Texas massacre shocks, but gunfire at US schools at record high
On Tuesday three students were shot and wounded outside an elementary school in Washington D.C. A day earlier, three teenagers were shot as they left their high school in Philadelphia. Last week, there were three shootings at high school graduations in Michigan, Louisiana and Tennessee.
Gunfire at US schools is at a record high, with a gun being discharged on a school property almost every day this year, according to David Riedman, a researcher who tracks such incidents.
As Americans reeled from Tuesday's mass shooting in which a gunman killed 19 children and two teachers at a Texas elementary school, experts warned that a daily epidemic of smaller incidents goes largely unnoticed.
There have been 137 shooting incidents at schools so far this year - almost one a day - and 249 last year, according to Riedman, lead researcher at the K-12 School Shooting Database at the Naval Postgraduate School's Center for Homeland Defense and Security. It tracks every incident in which a gun is brandished or fired or a bullet hits school property.
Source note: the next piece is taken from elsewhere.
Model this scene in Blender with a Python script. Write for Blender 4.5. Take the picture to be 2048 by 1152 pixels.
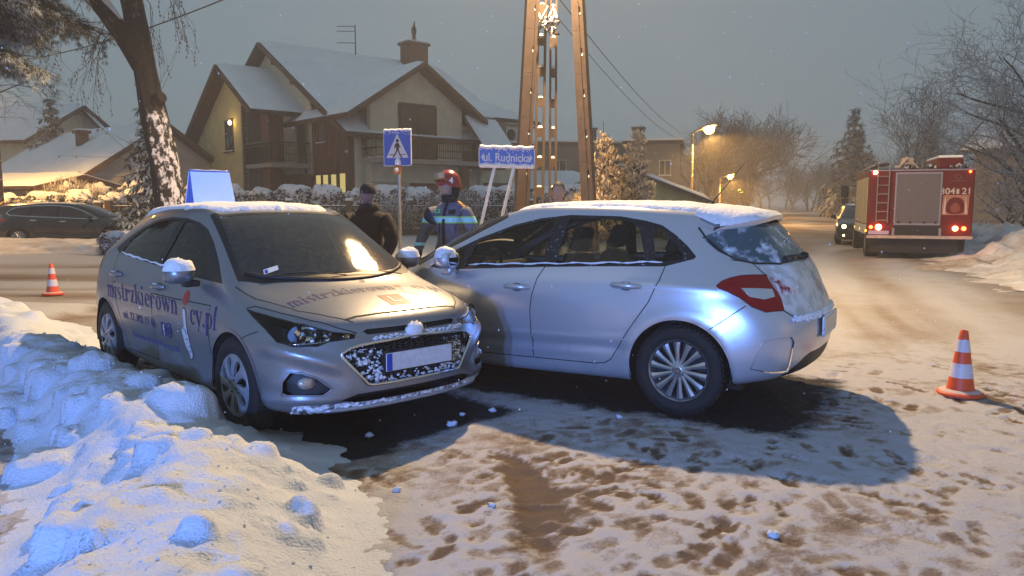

"What is becoming more prevalent is systematic gun violence at schools that is dramatically increasing, especially at high schools. This is due to students carrying weapons and conflicts escalating to the point of gun violence," Riedman told Reuters.
Before Tuesday's mass shooting at Robb Elementary School in Uvalde, Texas, other shooting incidents on school grounds around the country had killed 27 people, including seven students, with 77 wounded, Riedman said.
Mass shooting attacks on schools are also getting deadlier. The three deadliest school shootings have all taken place in the last decade, according to James Densley, co-founder of The Violence Project, which tracks mass shooting events in which four or more people are killed.
Those shootings were the 2012 Sandy Hook Elementary attack, in which a gunman killed 26 children and school staff; the 2018 shooting at Marjory Stoneman Douglas High School in Parkland, Florida, which claimed the lives of 17 people; and Tuesday's massacre in Texas.
The threat of deadly violence hangs over American school children in a way it does not in most other countries. Starting from a young age, students regularly practice active shooter drills, learning to hide in classrooms with the lights off and doors barricaded.
As a daily precaution, some schools not only lock the front doors but also classroom doors, hoping to block potential gunmen who make it into the building. In Texas, there is even a school marshal program, where trained teachers can carry handguns.
The increase in shootings has spawned a schools safety industry. Many schools have installed bullet-proof windows and doors, special locks, metal detectors. Some have hired armed guards.
But that often is not enough as guns continue to make their way onto campuses with deadly results, Densley said.